From the end of the driveway it’s exactly 10 miles around the lake. The mix of asphalt pavement and recently improved multi-use path through the middle of Detroit Lakes takes me in a circle of rolling hills each Saturday that I’m lucky enough to be down here for my weekly long run. Each trip around the water is a test of my endurance but always seems to be the best run of the year. Where the grind through the gritty edges of expanding housing additions in suburbia in the pre-work morning tests my determination during the week, this relaxing jaunt at a home away from home takes me around a water that has been part of my life — many of my angling and outdoor experiences — since I was a child.

The path starts at the cabin, where as a kid I spent endless days fishing bluegills from the dock with my cousin, and later my younger brother, and quickly crosses the culvert which dumps Sucker Creek into the main lake. It’s a juncture where May nights began many successful walleye seasons as the fish would chase spawning shiners up into the shallows of the crystal-clear flow. From there, it’s a rise into the first wooded ridge, where the south side of the road remains undeveloped, and deer and the occasional fox seem to know the safety of the “No Trespassing” sign on the property. Down the rise and around the bend comes the bluff, the last true stretch of untouched lake shore, likely due to the steep cliff which drops to the water. While it probably will stay that way for a bit longer, a number of realtors’ signs have the tree-covered five-lot listing for sale, knowing that someone will eventually bite, like the muskies lurking on the edge of the sandy flat below.

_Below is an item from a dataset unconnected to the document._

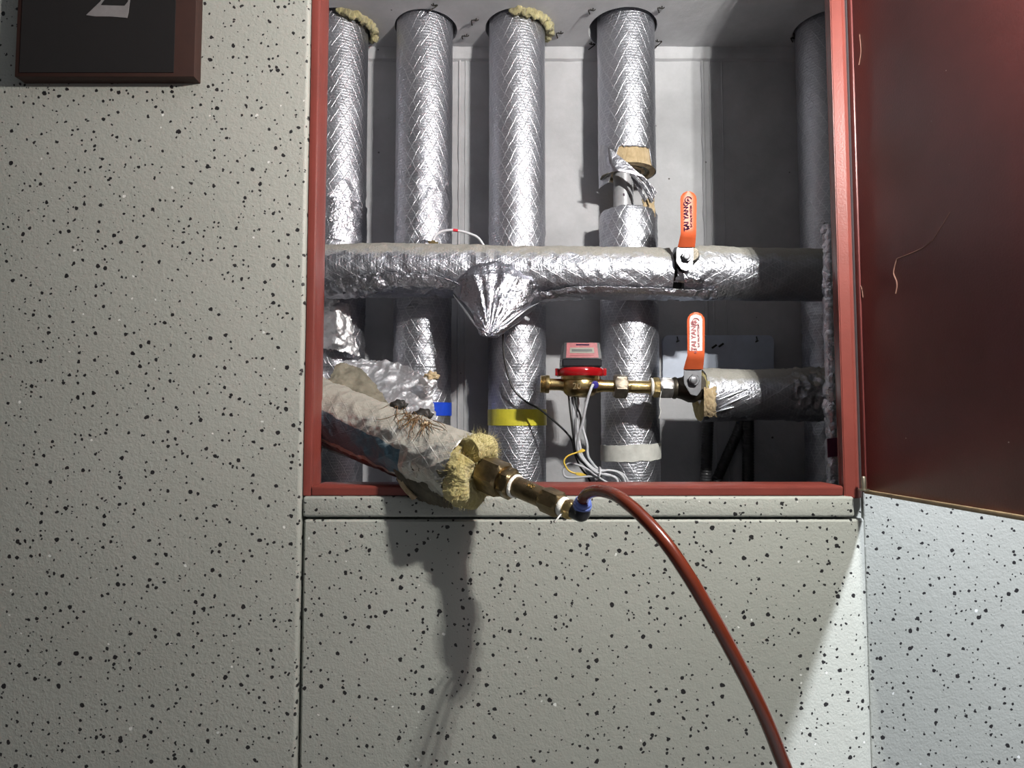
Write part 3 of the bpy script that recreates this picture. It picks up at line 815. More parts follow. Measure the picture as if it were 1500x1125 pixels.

Next comes Long Bridge, a crappie haven I’ve gone to for fast action since I was old enough to hold a fishing pole. In both summer and winter, panfish are plentiful, with the occasional rogue muskie or walleye lurking at the base of its pilings. I remember reading once in an Outdoor Life article about another fisherman’s time spent there as a kid in the summer and suddenly felt that the landmark provided not only just a fast way to town, but also a connection to a bigger world of anglers.

It’s a mile to West Lake Avenue, which first crosses the canal to Muskrat Lake, where every Memorial Day weekend a group of four of us would cram into the old Grumman Sportsman and find our secret stash of largemouth bass before the connection got too weedy or shallow when summer settled in. The new path recently completed by the city starts at mile four and runs all the way to the pavilion, passing notable restaurants and the public beach, before a sharp turn at the big building takes me off the water’s edge and to the high school at mile six.

From there, the hills return along the north shore with tall old burr oak trees and the multi-use path bends to its close where most mornings an osprey sits in the top branches overlooking the shallows at the start of East Shore Drive. Sometimes, the grey and white raptor has its shoreline breakfast in talon by the time I show up and the bird often greets me with a series of high-pitched screeches. By this point, I’m either ready to be done or putting on what’s left of my afterburners trying to make it up the first slow rise to the start of mile eight, depending on the morning or how I slept the night before. This weekend, it was the latter, as I had shed considerable seconds from my eight-minute mile and hoped to finish the trek in under 80 minutes. Up and down things go until the final turn and one last push up a short steep hill where I often see a pair of jet-black squirrels. The downhill slope and the last quarter mile of welcome flatness allows for a strong kick over a final two minutes and change of running.

This weekend’s 10-miler was the best of the year so far, as I clocked in at 7:57 per mile, but as always, it was the memories of fishing my favorite places on the water, the birds in the trees cheering me on, and the sights of so many wild things that brought me full circle on one of my favorite trips around … in our outdoors.